→ **Given instruction**:
Show every line below where "Blender" can be found.

→ **Records for the exercise**:
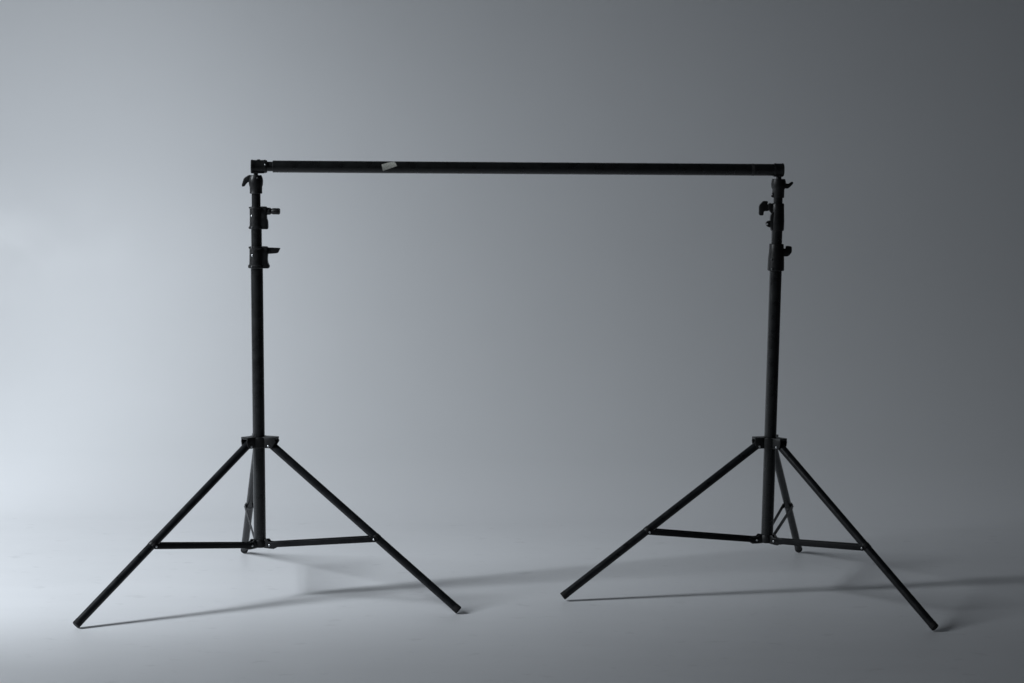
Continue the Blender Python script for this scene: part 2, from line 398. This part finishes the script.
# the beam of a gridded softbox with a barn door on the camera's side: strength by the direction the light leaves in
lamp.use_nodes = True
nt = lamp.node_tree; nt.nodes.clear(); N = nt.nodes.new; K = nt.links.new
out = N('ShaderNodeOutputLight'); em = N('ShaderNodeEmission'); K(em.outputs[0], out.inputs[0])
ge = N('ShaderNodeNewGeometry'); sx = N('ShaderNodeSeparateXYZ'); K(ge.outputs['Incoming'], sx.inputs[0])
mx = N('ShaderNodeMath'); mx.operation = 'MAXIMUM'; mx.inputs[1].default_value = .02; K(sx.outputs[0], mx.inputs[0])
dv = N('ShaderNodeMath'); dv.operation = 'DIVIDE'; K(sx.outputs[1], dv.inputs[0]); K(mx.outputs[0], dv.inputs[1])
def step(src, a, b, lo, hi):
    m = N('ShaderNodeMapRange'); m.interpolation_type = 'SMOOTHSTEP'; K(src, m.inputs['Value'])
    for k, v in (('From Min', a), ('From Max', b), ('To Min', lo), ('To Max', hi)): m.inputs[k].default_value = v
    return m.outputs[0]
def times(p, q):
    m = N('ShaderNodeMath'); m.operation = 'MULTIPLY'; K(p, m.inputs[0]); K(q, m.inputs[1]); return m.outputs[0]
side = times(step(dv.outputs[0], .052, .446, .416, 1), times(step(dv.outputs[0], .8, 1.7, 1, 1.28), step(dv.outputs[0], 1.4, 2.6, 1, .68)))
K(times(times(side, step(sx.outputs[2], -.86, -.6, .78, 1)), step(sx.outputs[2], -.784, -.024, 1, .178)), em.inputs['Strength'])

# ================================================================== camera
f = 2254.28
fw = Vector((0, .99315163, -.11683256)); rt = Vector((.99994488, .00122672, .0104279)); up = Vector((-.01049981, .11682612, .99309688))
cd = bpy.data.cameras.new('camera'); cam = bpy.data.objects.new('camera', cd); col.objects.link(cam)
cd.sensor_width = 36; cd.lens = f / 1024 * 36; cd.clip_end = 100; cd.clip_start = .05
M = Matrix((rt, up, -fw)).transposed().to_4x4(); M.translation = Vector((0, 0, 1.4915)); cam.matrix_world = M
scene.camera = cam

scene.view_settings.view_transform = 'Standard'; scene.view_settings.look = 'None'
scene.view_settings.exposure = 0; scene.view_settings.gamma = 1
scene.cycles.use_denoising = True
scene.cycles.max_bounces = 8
* * *
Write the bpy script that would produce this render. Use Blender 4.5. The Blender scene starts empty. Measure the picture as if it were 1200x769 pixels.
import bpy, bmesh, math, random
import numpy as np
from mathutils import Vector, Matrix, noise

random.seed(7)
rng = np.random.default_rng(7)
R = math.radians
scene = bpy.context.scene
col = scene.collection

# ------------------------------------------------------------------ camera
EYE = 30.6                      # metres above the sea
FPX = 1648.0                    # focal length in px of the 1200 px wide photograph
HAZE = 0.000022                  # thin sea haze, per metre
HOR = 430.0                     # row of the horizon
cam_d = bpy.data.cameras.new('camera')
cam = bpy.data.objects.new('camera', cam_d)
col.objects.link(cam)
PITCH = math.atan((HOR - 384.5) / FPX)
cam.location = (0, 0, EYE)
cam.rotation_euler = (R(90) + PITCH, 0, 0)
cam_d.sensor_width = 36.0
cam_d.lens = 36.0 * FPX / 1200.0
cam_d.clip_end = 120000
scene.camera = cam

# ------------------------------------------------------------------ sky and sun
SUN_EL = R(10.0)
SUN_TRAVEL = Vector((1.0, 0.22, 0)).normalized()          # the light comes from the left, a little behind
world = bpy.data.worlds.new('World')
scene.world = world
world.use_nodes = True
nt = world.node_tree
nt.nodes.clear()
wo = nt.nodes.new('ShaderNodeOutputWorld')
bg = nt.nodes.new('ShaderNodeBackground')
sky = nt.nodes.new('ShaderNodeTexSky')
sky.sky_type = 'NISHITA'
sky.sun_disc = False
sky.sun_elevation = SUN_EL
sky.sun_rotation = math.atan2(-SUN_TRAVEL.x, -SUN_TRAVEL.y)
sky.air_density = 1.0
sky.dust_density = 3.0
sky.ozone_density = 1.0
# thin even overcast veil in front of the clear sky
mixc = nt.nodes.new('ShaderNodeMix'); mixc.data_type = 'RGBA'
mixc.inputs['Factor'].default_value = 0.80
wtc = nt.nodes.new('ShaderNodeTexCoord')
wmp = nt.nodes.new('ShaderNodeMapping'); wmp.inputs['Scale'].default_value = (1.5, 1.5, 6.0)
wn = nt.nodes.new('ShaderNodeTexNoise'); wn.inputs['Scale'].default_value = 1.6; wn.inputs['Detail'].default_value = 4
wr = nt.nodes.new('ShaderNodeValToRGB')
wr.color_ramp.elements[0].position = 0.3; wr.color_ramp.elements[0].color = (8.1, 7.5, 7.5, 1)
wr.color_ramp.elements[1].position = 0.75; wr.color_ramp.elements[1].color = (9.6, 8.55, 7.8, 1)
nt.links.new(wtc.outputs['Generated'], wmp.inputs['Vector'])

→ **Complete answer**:
Continue the Blender Python script for this scene: part 2, from line 398. This part finishes the script.
Write the bpy script that would produce this render. Use Blender 4.5. The Blender scene starts empty. Measure the picture as if it were 1200x769 pixels.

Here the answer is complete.